__REQUIREMENT__.
Copy out the entries exactly, from the first line to the last.

__SUPPLIED RECORDS__.
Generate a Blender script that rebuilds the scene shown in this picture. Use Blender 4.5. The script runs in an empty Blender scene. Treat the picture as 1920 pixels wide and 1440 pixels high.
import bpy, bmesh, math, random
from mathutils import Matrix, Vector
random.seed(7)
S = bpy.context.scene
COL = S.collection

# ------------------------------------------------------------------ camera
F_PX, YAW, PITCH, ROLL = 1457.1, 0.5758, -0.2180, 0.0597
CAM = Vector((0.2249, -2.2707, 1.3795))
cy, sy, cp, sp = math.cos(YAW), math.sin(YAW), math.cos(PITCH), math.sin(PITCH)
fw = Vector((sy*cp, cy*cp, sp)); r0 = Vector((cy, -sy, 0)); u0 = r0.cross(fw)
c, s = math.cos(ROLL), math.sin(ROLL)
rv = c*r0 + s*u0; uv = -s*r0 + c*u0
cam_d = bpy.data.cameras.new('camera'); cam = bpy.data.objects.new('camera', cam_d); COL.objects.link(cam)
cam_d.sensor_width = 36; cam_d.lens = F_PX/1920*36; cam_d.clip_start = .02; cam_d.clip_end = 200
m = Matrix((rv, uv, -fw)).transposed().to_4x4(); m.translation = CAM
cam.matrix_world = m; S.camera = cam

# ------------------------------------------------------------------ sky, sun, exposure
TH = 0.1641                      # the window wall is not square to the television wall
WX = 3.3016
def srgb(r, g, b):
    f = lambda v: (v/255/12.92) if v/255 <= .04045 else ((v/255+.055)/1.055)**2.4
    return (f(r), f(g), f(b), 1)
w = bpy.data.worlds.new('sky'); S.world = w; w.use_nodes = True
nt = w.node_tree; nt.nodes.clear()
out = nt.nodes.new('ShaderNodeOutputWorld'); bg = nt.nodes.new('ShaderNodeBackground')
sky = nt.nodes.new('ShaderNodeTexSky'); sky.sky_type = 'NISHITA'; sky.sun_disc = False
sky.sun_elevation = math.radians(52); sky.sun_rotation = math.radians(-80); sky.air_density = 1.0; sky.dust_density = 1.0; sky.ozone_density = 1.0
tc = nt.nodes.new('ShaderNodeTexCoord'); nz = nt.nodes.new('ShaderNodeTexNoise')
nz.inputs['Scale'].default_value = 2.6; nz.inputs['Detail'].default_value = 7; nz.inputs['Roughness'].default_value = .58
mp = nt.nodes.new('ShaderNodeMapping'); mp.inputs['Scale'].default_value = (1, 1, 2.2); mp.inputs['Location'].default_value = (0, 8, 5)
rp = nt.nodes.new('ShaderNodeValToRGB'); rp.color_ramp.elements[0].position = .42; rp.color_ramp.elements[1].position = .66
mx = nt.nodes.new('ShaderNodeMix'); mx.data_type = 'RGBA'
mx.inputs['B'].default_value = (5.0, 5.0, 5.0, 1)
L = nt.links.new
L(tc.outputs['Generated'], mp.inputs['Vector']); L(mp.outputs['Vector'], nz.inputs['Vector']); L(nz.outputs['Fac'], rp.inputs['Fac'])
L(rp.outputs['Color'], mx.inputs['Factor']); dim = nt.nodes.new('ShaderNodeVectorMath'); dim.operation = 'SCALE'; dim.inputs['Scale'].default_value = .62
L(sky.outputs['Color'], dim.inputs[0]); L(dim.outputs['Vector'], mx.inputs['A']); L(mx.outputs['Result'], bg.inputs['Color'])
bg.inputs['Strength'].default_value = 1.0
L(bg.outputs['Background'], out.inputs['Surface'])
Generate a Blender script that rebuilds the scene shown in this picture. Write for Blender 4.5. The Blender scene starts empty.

__PROBLEM SOLUTION__.
Generate a Blender script that rebuilds the scene shown in this picture. Use Blender 4.5. The script runs in an empty Blender scene. Treat the picture as 1920 pixels wide and 1440 pixels high.
import bpy, bmesh, math, random
from mathutils import Matrix, Vector
random.seed(7)
S = bpy.context.scene
COL = S.collection

# ------------------------------------------------------------------ camera
F_PX, YAW, PITCH, ROLL = 1457.1, 0.5758, -0.2180, 0.0597
CAM = Vector((0.2249, -2.2707, 1.3795))
cy, sy, cp, sp = math.cos(YAW), math.sin(YAW), math.cos(PITCH), math.sin(PITCH)
fw = Vector((sy*cp, cy*cp, sp)); r0 = Vector((cy, -sy, 0)); u0 = r0.cross(fw)
c, s = math.cos(ROLL), math.sin(ROLL)
rv = c*r0 + s*u0; uv = -s*r0 + c*u0
cam_d = bpy.data.cameras.new('camera'); cam = bpy.data.objects.new('camera', cam_d); COL.objects.link(cam)
cam_d.sensor_width = 36; cam_d.lens = F_PX/1920*36; cam_d.clip_start = .02; cam_d.clip_end = 200
m = Matrix((rv, uv, -fw)).transposed().to_4x4(); m.translation = CAM
cam.matrix_world = m; S.camera = cam

# ------------------------------------------------------------------ sky, sun, exposure
TH = 0.1641                      # the window wall is not square to the television wall
WX = 3.3016
def srgb(r, g, b):
    f = lambda v: (v/255/12.92) if v/255 <= .04045 else ((v/255+.055)/1.055)**2.4
    return (f(r), f(g), f(b), 1)
w = bpy.data.worlds.new('sky'); S.world = w; w.use_nodes = True
nt = w.node_tree; nt.nodes.clear()
out = nt.nodes.new('ShaderNodeOutputWorld'); bg = nt.nodes.new('ShaderNodeBackground')
sky = nt.nodes.new('ShaderNodeTexSky'); sky.sky_type = 'NISHITA'; sky.sun_disc = False
sky.sun_elevation = math.radians(52); sky.sun_rotation = math.radians(-80); sky.air_density = 1.0; sky.dust_density = 1.0; sky.ozone_density = 1.0
tc = nt.nodes.new('ShaderNodeTexCoord'); nz = nt.nodes.new('ShaderNodeTexNoise')
nz.inputs['Scale'].default_value = 2.6; nz.inputs['Detail'].default_value = 7; nz.inputs['Roughness'].default_value = .58
mp = nt.nodes.new('ShaderNodeMapping'); mp.inputs['Scale'].default_value = (1, 1, 2.2); mp.inputs['Location'].default_value = (0, 8, 5)
rp = nt.nodes.new('ShaderNodeValToRGB'); rp.color_ramp.elements[0].position = .42; rp.color_ramp.elements[1].position = .66
mx = nt.nodes.new('ShaderNodeMix'); mx.data_type = 'RGBA'
mx.inputs['B'].default_value = (5.0, 5.0, 5.0, 1)
L = nt.links.new
L(tc.outputs['Generated'], mp.inputs['Vector']); L(mp.outputs['Vector'], nz.inputs['Vector']); L(nz.outputs['Fac'], rp.inputs['Fac'])
L(rp.outputs['Color'], mx.inputs['Factor']); dim = nt.nodes.new('ShaderNodeVectorMath'); dim.operation = 'SCALE'; dim.inputs['Scale'].default_value = .62
L(sky.outputs['Color'], dim.inputs[0]); L(dim.outputs['Vector'], mx.inputs['A']); L(mx.outputs['Result'], bg.inputs['Color'])
bg.inputs['Strength'].default_value = 1.0
L(bg.outputs['Background'], out.inputs['Surface'])
Generate a Blender script that rebuilds the scene shown in this picture. Write for Blender 4.5. The Blender scene starts empty.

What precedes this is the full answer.